===== Data
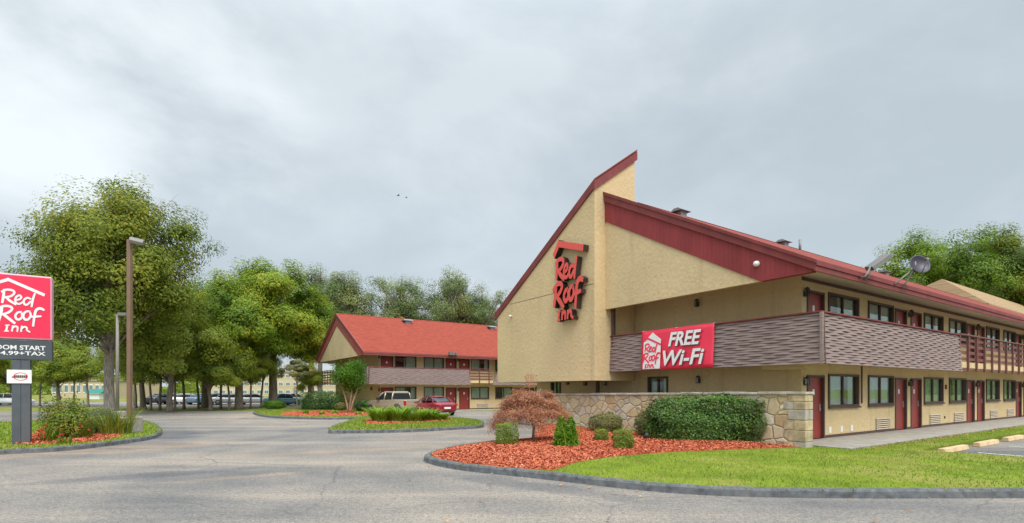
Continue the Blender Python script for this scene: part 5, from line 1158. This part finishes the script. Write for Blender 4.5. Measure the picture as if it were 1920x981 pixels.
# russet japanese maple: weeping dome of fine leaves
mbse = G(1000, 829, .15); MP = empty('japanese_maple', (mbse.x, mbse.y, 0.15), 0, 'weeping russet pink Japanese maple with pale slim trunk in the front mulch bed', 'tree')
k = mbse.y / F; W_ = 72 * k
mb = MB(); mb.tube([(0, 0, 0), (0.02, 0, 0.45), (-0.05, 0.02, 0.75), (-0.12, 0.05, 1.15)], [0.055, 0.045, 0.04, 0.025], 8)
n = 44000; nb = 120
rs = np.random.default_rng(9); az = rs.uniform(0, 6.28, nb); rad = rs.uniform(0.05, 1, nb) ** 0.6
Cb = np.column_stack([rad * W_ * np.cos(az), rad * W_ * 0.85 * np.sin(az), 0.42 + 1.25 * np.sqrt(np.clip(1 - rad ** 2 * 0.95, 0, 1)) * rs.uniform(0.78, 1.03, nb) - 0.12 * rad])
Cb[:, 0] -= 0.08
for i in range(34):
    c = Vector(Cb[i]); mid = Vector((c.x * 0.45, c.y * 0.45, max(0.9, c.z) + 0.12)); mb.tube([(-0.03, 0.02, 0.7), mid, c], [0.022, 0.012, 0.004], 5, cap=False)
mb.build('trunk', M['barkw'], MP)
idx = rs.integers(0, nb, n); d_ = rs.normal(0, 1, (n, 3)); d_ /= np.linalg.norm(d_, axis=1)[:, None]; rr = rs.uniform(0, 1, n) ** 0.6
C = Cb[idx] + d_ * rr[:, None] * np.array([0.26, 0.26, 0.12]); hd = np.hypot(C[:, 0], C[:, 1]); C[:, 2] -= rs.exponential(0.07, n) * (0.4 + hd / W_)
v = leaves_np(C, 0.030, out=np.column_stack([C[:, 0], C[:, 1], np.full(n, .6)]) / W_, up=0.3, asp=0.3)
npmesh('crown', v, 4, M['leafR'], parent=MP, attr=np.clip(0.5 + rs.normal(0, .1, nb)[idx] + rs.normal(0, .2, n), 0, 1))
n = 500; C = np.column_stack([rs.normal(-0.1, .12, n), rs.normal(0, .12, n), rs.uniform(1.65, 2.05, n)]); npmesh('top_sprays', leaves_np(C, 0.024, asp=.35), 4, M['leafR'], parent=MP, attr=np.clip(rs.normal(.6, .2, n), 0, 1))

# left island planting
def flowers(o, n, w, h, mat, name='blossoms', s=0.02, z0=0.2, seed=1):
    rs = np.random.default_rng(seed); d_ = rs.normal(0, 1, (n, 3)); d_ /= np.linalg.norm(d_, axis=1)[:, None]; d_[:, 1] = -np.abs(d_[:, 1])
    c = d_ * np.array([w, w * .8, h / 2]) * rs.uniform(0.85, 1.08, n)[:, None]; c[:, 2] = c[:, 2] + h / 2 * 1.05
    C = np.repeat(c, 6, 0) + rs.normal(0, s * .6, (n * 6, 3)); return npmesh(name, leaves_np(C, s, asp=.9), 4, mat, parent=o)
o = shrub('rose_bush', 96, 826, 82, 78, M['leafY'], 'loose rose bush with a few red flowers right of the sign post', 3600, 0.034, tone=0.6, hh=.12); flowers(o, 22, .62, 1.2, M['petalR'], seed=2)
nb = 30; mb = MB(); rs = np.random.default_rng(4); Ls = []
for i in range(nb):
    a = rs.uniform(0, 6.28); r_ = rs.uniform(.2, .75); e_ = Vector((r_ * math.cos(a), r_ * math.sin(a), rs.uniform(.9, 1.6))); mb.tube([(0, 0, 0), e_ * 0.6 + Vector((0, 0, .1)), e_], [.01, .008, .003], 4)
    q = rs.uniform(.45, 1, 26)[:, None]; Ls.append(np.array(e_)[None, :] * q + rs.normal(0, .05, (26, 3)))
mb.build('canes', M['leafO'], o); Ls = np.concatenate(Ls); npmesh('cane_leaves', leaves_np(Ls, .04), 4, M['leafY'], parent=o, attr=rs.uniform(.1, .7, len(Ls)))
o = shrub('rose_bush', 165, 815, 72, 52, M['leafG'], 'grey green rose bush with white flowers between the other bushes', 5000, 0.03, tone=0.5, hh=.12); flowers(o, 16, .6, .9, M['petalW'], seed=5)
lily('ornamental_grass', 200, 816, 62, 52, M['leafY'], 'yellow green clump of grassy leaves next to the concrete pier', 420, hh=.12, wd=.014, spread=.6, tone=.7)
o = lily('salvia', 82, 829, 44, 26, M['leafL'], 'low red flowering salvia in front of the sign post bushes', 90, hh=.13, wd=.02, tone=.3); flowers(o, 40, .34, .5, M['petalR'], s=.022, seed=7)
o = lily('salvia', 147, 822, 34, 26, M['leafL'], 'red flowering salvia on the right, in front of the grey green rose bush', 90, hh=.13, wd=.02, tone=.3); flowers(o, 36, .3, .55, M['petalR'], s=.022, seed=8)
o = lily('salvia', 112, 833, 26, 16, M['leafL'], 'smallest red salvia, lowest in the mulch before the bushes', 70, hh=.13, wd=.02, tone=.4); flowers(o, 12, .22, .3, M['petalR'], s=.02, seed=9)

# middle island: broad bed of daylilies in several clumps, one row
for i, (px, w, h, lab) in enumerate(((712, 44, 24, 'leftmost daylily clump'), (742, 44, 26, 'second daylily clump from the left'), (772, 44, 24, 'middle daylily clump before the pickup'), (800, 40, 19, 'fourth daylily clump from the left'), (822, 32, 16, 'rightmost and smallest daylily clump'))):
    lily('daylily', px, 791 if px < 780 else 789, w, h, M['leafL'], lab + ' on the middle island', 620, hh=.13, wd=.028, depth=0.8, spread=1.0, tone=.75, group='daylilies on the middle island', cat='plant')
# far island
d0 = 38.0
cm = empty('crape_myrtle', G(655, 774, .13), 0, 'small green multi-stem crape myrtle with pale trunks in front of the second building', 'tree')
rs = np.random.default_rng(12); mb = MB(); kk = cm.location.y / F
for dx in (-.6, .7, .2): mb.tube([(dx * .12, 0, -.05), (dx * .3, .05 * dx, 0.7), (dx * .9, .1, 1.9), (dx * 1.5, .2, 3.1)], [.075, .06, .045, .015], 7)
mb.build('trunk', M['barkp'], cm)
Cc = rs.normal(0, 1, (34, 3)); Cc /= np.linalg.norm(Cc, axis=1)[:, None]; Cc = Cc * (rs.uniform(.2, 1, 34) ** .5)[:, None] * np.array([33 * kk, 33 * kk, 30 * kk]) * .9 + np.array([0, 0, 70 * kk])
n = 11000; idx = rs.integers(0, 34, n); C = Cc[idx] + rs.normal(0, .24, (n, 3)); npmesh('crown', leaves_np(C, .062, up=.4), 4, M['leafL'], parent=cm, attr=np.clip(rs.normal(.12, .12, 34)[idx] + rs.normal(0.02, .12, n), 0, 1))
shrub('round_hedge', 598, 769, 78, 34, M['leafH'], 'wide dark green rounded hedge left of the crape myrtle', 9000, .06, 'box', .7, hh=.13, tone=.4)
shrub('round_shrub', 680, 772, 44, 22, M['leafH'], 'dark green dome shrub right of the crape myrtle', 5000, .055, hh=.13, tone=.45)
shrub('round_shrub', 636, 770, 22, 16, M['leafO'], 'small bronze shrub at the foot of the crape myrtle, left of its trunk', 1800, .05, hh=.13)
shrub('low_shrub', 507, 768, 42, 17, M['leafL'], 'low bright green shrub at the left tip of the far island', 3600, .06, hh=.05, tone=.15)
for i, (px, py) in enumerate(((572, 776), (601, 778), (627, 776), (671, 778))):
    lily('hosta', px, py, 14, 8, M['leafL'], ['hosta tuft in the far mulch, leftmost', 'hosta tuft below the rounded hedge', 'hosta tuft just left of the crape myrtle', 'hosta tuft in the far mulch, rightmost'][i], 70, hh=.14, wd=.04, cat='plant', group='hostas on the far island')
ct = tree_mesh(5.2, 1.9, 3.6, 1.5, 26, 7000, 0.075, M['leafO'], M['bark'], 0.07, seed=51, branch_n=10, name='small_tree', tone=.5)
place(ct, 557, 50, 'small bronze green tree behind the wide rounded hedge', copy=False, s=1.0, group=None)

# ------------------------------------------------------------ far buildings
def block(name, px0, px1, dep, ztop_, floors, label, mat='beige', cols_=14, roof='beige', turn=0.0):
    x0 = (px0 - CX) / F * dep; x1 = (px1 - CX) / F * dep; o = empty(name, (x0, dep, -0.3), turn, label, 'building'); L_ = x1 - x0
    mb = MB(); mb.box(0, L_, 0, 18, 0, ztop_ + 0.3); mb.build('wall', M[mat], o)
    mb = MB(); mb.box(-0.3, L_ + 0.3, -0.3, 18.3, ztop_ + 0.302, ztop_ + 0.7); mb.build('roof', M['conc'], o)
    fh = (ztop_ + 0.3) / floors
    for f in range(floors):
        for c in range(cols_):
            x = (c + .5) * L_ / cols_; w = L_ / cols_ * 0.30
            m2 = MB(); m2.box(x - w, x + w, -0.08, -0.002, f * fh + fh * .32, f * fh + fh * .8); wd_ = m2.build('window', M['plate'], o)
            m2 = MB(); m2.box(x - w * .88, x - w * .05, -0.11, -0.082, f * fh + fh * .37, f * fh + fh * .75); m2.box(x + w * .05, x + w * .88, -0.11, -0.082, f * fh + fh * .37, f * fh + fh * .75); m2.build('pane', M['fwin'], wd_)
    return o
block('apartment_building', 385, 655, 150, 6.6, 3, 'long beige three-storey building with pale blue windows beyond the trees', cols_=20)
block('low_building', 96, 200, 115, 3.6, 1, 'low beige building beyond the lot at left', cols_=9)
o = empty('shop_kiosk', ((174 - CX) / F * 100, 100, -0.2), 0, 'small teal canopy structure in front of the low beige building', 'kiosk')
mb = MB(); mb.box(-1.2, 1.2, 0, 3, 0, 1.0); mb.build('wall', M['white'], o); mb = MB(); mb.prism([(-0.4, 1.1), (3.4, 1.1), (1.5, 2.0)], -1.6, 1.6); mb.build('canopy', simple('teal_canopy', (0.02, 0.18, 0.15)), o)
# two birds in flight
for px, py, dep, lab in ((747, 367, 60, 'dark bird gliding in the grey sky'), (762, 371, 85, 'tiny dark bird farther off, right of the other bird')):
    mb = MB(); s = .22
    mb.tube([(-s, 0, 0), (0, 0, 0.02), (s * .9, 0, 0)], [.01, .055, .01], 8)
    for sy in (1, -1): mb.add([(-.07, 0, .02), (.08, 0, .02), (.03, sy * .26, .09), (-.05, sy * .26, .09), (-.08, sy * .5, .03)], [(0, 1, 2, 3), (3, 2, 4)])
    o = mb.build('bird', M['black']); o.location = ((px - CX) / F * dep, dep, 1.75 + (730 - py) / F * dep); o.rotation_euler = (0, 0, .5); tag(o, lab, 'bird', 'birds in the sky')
==========
Check each line of the data above for the word "from", then state how many lines have it. Give the number alone.

## Response to this exercise
2